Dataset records
[BEGIN]

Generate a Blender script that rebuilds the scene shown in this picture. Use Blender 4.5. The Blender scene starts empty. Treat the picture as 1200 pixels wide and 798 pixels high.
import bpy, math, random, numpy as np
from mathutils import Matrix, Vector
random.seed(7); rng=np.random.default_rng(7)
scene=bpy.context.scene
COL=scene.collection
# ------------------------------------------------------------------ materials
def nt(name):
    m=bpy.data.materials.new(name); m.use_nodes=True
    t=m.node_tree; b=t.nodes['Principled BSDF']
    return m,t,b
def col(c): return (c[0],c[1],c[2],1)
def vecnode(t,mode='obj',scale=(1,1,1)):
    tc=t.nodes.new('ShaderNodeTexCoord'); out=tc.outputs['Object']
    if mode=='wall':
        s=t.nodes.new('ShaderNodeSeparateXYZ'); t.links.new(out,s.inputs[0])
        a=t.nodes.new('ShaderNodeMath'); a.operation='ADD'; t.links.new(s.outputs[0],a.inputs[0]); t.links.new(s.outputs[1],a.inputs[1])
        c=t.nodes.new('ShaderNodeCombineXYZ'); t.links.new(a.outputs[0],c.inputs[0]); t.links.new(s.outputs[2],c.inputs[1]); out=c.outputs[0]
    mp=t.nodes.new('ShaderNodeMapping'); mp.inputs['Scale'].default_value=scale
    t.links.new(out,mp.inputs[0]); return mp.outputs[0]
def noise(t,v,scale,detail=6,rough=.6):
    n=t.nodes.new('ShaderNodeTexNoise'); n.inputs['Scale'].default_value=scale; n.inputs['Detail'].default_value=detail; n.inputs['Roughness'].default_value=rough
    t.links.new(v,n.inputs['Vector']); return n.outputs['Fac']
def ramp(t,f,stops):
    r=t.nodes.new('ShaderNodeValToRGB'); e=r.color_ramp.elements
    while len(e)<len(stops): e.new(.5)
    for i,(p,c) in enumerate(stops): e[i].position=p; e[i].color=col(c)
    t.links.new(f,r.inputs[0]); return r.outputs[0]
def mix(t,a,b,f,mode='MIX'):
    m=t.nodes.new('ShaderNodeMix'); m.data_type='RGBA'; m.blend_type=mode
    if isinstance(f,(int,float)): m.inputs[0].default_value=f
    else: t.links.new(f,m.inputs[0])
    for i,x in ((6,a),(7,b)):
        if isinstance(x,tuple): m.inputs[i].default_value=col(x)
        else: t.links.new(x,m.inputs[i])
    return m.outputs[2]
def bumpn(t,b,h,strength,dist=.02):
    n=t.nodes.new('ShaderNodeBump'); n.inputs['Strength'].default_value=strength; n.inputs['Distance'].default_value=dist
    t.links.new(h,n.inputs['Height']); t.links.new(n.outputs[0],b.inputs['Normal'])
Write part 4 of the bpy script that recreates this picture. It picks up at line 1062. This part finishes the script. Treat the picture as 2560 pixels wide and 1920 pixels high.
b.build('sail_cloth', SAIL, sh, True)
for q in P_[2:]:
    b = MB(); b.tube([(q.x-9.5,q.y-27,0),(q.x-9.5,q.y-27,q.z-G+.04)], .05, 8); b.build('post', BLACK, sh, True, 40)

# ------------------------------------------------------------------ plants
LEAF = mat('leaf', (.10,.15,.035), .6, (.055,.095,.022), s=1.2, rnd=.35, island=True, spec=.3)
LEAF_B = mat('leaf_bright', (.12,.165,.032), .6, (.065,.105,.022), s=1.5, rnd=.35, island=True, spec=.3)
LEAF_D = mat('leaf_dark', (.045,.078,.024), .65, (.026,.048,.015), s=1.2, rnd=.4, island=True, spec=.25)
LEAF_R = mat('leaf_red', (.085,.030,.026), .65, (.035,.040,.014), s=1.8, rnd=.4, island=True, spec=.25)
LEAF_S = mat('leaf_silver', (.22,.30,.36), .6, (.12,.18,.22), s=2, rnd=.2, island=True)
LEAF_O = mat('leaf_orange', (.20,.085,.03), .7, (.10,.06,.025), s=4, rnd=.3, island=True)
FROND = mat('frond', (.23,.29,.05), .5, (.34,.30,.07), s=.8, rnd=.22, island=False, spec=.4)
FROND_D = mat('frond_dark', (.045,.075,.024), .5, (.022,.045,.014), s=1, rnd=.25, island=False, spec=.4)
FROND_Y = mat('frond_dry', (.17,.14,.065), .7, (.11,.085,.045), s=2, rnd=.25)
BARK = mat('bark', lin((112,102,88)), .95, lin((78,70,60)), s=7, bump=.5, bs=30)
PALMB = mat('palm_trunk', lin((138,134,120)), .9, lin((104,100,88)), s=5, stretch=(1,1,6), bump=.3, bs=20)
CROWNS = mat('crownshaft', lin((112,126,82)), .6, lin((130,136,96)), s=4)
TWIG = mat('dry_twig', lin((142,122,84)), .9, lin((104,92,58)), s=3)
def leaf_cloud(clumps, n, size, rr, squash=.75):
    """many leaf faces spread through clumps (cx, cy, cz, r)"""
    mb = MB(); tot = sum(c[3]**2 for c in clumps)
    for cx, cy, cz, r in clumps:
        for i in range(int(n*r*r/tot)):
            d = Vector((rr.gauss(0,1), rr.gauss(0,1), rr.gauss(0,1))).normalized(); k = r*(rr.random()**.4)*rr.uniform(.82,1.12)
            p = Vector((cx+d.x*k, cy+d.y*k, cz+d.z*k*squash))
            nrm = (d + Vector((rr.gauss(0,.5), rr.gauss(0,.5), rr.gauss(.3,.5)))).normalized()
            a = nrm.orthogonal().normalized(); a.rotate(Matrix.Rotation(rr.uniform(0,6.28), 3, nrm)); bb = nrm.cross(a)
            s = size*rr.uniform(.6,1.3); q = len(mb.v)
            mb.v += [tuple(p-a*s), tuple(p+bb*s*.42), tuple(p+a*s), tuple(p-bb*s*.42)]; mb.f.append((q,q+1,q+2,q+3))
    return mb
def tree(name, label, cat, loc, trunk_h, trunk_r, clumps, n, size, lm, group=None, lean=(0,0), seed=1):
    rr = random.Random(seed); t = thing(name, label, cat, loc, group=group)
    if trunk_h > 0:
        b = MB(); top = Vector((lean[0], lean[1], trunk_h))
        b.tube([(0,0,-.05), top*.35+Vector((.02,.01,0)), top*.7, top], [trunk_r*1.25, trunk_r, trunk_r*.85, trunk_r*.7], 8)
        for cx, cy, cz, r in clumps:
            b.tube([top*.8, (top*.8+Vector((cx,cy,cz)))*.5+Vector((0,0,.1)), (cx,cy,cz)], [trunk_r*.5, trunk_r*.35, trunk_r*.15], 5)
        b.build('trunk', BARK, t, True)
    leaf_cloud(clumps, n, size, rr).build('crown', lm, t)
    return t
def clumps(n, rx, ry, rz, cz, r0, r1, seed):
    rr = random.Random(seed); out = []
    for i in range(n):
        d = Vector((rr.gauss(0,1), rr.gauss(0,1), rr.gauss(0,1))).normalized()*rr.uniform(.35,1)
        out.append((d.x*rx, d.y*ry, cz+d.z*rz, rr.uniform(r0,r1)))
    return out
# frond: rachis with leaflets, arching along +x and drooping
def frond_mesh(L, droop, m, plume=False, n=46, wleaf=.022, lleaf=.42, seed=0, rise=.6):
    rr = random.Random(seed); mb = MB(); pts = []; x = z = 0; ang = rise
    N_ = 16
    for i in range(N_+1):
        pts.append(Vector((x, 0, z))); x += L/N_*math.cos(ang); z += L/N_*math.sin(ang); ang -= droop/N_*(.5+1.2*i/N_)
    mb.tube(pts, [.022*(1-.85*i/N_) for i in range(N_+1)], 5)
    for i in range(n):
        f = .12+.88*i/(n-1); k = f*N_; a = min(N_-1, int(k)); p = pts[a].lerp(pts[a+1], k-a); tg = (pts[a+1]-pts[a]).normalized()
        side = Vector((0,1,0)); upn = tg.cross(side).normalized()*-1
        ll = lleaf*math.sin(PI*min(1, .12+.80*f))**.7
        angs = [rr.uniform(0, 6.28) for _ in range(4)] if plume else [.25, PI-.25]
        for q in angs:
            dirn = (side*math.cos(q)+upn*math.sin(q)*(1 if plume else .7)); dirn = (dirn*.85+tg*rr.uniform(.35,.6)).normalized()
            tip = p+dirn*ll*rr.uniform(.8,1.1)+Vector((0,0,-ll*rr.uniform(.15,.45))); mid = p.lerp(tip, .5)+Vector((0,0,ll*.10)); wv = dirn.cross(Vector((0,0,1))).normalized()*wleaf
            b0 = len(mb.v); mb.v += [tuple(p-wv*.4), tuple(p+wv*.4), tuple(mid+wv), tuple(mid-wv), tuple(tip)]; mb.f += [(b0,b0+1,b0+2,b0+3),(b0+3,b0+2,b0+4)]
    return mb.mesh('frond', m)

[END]

-- Work to do --
Each line that holds the word "Treat" is to be copied.

-- Correct output --
Generate a Blender script that rebuilds the scene shown in this picture. Use Blender 4.5. The Blender scene starts empty. Treat the picture as 1200 pixels wide and 798 pixels high.
Write part 4 of the bpy script that recreates this picture. It picks up at line 1062. This part finishes the script. Treat the picture as 2560 pixels wide and 1920 pixels high.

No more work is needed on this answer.